20 Nov 2009

Yes I am actually rubbish.

I haven't posted anything for over a month. This has put a serious dent in my plan for blogger domination. Bollocks.

There are a myriad of reasons as to why I've so unbelievably slack. Primarily due to my quite frankly laughable workload. But there is another, more personal, slightly less rational reason.

I've joined a rugby team.

For those of you who are unaware of the game of rugby allow me to explain:

Rugby is a sport played by a team of fifteen where an oval ball is carried. The only way to stop an opposing player who has the ball is to bodily tackle him. Preferably as hard as physically possible.

Now allow me (if you will) to place this into context. I weigh 11 1/2 stone (161 lb for those in the Land of Yank). I am hitting monolithic monsters who have the edge on a fully grown African elephant. Their mates call them 'Ripper'. They eat steel and drink only diesel. They laugh when they stub their toe. They think dwarf tossing is an Olympic sport. Hell, they think that the 'Terminator' films are documentaries. The only time they felt fear was when their girlfriend had her first orgasm.

Put simply I'm way out of my league.

But has that stopped me? No. No it fucking hasn't.

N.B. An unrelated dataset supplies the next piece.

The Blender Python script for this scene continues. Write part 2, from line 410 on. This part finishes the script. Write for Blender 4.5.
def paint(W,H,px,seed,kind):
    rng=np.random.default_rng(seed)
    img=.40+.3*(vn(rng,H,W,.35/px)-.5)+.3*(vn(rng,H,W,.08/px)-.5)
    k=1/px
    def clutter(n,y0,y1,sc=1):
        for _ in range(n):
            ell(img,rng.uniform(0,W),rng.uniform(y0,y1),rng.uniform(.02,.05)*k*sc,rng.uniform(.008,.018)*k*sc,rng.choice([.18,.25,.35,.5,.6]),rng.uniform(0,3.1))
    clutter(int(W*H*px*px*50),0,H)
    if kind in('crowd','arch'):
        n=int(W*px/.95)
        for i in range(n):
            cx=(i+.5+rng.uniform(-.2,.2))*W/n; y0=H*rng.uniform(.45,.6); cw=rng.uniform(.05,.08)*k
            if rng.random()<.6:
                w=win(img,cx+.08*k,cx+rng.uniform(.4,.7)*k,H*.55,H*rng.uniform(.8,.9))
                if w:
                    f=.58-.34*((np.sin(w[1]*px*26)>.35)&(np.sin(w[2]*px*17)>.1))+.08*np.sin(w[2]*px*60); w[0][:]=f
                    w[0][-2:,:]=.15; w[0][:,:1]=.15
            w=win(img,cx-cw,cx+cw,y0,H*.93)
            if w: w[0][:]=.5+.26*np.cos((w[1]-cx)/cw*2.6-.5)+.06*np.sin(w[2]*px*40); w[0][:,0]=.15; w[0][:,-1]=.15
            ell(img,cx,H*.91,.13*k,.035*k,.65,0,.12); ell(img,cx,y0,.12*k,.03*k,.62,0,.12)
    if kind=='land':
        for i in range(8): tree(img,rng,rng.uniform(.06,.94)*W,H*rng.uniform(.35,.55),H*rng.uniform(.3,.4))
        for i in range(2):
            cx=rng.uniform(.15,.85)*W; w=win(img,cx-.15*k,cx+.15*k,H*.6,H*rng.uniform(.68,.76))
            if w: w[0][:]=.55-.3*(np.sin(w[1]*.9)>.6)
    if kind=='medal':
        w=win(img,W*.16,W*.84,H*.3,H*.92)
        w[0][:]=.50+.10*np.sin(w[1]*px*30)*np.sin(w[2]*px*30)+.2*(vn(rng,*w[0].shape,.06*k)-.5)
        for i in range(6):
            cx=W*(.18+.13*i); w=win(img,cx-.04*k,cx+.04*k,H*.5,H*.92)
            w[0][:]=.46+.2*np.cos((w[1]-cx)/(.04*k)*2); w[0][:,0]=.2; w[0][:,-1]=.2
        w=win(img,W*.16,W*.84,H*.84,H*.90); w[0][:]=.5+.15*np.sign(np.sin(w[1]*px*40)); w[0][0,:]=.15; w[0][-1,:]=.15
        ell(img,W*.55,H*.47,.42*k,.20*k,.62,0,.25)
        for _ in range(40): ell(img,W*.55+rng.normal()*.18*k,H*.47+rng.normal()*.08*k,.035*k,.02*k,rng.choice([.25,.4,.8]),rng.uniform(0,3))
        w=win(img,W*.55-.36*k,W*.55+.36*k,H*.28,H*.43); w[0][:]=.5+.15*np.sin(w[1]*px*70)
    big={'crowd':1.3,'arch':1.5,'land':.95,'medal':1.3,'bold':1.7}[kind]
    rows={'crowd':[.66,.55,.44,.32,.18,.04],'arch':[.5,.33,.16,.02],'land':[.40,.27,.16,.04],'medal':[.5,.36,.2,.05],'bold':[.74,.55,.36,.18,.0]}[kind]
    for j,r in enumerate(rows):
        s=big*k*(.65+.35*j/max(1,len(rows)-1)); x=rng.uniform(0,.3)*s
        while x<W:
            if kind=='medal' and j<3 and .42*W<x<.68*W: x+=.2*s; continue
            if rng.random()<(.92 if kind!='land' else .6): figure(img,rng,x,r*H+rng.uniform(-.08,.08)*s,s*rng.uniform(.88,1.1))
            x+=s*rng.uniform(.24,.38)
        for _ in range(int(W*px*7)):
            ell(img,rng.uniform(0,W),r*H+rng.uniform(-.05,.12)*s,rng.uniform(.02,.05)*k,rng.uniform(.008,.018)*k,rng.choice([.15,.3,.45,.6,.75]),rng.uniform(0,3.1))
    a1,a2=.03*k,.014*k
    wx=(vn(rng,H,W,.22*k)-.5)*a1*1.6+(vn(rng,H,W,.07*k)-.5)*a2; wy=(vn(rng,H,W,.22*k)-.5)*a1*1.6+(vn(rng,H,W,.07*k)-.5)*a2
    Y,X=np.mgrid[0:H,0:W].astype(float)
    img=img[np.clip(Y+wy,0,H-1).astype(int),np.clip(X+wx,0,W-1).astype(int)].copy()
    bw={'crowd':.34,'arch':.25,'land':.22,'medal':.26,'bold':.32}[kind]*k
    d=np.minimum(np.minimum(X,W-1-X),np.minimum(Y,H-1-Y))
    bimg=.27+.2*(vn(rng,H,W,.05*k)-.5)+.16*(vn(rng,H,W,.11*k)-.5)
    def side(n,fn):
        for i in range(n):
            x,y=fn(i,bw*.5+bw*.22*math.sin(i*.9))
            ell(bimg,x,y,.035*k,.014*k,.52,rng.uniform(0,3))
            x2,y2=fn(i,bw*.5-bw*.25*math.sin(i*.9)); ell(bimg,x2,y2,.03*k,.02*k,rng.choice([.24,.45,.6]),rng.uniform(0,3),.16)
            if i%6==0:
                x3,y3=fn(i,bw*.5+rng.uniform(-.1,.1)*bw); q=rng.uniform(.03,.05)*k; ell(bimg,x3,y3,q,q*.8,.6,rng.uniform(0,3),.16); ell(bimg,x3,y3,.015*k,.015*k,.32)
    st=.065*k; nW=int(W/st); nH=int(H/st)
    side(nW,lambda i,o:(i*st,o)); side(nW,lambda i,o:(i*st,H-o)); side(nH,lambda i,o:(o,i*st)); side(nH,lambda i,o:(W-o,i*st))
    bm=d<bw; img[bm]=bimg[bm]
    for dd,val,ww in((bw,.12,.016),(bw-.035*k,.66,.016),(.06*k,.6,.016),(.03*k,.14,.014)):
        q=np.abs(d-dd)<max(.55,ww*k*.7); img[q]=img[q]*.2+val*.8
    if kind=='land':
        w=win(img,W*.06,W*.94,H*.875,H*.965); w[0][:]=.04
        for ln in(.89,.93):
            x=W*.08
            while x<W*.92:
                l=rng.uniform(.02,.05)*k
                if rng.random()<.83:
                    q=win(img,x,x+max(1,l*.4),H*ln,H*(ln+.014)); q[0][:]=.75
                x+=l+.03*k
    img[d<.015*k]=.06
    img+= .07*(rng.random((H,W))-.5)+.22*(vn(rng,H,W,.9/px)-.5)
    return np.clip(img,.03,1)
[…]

There are several reasons for this. Firstly, there is nothing that compares to being part of a team. Secondly, pain is merely an excuse to have a lie down. Thirdly, there is quite a lot to be said for absolutely nobbing a truck of a prop.

So despite my obvious lack of physical presence I am having a great time. If you've never played rugby and fancy it there is no doubt a team near you. Go along to a training session. Go on. You'll like it. I promise.